| Source data |
......

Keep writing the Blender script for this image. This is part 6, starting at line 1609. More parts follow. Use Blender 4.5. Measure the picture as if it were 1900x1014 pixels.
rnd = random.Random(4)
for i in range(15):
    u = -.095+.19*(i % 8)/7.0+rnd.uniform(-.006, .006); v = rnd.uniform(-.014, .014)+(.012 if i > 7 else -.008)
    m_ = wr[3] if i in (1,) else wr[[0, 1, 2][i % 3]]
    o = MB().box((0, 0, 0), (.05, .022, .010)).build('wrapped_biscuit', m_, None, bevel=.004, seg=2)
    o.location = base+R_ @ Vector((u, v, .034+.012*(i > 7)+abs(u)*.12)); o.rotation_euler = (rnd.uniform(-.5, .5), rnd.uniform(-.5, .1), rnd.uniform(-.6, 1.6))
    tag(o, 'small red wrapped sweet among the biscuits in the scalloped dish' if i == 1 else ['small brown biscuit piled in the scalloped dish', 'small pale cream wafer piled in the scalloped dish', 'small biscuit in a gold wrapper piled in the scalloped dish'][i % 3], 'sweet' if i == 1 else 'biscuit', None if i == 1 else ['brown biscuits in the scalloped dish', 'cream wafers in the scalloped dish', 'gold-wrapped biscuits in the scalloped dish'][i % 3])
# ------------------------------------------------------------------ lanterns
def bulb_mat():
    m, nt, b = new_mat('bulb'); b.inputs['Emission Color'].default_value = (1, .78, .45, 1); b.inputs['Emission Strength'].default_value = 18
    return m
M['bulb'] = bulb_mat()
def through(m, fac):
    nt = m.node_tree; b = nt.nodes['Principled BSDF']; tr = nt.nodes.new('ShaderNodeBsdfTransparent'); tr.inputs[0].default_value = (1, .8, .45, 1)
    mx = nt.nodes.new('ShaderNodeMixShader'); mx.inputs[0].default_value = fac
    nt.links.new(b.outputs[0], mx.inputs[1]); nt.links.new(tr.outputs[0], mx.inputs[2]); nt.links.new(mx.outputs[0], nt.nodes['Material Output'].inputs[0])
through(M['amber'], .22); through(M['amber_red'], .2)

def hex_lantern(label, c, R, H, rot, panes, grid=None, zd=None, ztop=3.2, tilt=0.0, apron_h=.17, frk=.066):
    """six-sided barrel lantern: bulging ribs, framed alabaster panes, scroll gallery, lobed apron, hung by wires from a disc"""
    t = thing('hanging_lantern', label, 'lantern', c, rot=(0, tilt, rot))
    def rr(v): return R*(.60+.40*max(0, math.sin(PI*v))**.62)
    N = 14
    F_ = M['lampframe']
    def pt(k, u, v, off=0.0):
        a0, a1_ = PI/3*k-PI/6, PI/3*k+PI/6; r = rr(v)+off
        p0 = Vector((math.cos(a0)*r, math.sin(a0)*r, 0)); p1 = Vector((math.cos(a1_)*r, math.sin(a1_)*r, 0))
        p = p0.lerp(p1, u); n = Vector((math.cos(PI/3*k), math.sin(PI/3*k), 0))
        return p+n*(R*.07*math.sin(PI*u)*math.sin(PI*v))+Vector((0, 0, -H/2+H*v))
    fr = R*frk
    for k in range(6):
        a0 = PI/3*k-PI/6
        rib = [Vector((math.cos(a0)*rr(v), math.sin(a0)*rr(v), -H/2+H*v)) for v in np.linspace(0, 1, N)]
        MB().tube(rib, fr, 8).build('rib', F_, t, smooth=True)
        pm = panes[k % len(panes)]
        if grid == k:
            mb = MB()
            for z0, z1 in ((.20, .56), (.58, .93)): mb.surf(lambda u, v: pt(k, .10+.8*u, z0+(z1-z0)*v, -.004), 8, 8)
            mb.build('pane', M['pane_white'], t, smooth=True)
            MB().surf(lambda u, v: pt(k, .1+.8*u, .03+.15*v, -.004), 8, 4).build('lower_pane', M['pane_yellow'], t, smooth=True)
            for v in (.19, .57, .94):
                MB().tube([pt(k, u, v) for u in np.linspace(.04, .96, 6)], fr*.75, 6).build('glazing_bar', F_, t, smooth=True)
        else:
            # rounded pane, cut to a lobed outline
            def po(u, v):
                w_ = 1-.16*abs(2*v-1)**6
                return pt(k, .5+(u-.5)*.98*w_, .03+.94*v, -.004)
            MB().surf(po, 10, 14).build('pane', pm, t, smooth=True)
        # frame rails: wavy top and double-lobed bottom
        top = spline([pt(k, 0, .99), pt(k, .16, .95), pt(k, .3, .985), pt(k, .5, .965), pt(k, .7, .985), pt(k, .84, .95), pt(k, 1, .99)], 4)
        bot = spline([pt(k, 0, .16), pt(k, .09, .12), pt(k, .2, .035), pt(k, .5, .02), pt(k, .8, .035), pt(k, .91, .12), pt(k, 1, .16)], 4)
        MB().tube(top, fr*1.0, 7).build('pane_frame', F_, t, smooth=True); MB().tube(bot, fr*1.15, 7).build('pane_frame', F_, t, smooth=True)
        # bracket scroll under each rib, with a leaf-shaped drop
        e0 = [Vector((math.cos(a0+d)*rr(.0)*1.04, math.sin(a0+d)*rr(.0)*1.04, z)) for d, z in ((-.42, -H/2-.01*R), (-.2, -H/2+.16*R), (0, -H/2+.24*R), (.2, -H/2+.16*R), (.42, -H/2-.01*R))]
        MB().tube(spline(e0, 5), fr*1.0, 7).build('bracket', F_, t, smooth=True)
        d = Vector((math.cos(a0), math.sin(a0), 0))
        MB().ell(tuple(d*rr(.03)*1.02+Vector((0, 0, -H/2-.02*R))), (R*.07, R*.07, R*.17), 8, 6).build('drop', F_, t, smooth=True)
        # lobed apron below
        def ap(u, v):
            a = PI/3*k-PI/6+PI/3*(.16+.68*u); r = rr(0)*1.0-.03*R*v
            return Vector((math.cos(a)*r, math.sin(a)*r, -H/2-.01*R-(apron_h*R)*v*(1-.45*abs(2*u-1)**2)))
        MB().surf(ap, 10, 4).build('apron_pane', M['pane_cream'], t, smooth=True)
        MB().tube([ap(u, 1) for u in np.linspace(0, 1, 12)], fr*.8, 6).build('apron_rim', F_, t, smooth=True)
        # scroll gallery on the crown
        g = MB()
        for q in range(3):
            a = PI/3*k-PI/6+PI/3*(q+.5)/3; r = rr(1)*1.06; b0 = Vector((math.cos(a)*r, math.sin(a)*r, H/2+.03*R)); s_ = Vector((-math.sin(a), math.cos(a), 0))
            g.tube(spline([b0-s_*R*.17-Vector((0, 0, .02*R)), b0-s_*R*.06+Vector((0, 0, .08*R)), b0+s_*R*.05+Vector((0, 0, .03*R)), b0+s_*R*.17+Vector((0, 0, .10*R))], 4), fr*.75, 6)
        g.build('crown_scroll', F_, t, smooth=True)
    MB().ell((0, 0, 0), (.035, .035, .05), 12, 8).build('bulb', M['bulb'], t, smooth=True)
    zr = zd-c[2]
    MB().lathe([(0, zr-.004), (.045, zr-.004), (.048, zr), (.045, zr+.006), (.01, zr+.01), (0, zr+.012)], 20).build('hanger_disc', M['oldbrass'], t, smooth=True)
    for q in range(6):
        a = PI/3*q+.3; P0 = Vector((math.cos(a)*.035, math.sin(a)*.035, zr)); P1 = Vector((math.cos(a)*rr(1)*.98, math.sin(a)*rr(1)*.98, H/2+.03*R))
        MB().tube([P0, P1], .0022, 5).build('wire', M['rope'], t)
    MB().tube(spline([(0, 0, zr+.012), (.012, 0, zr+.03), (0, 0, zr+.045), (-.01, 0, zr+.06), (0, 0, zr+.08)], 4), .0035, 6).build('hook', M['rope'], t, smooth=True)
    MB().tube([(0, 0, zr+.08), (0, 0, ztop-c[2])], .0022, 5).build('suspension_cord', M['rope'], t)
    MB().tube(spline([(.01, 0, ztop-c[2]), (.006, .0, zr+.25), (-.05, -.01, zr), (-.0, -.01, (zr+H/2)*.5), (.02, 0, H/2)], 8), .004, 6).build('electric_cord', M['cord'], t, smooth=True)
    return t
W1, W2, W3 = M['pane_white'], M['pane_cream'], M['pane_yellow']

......

| What is expected |
Can you write out the lines above, from the first one through the one containing "through(M['amber'], .22); through(M['amber_red'], .2)", exactly as they appear and nothing more?

| Solution for this task |
Keep writing the Blender script for this image. This is part 6, starting at line 1609. More parts follow. Use Blender 4.5. Measure the picture as if it were 1900x1014 pixels.
rnd = random.Random(4)
for i in range(15):
    u = -.095+.19*(i % 8)/7.0+rnd.uniform(-.006, .006); v = rnd.uniform(-.014, .014)+(.012 if i > 7 else -.008)
    m_ = wr[3] if i in (1,) else wr[[0, 1, 2][i % 3]]
    o = MB().box((0, 0, 0), (.05, .022, .010)).build('wrapped_biscuit', m_, None, bevel=.004, seg=2)
    o.location = base+R_ @ Vector((u, v, .034+.012*(i > 7)+abs(u)*.12)); o.rotation_euler = (rnd.uniform(-.5, .5), rnd.uniform(-.5, .1), rnd.uniform(-.6, 1.6))
    tag(o, 'small red wrapped sweet among the biscuits in the scalloped dish' if i == 1 else ['small brown biscuit piled in the scalloped dish', 'small pale cream wafer piled in the scalloped dish', 'small biscuit in a gold wrapper piled in the scalloped dish'][i % 3], 'sweet' if i == 1 else 'biscuit', None if i == 1 else ['brown biscuits in the scalloped dish', 'cream wafers in the scalloped dish', 'gold-wrapped biscuits in the scalloped dish'][i % 3])
# ------------------------------------------------------------------ lanterns
def bulb_mat():
    m, nt, b = new_mat('bulb'); b.inputs['Emission Color'].default_value = (1, .78, .45, 1); b.inputs['Emission Strength'].default_value = 18
    return m
M['bulb'] = bulb_mat()
def through(m, fac):
    nt = m.node_tree; b = nt.nodes['Principled BSDF']; tr = nt.nodes.new('ShaderNodeBsdfTransparent'); tr.inputs[0].default_value = (1, .8, .45, 1)
    mx = nt.nodes.new('ShaderNodeMixShader'); mx.inputs[0].default_value = fac
    nt.links.new(b.outputs[0], mx.inputs[1]); nt.links.new(tr.outputs[0], mx.inputs[2]); nt.links.new(mx.outputs[0], nt.nodes['Material Output'].inputs[0])
through(M['amber'], .22); through(M['amber_red'], .2)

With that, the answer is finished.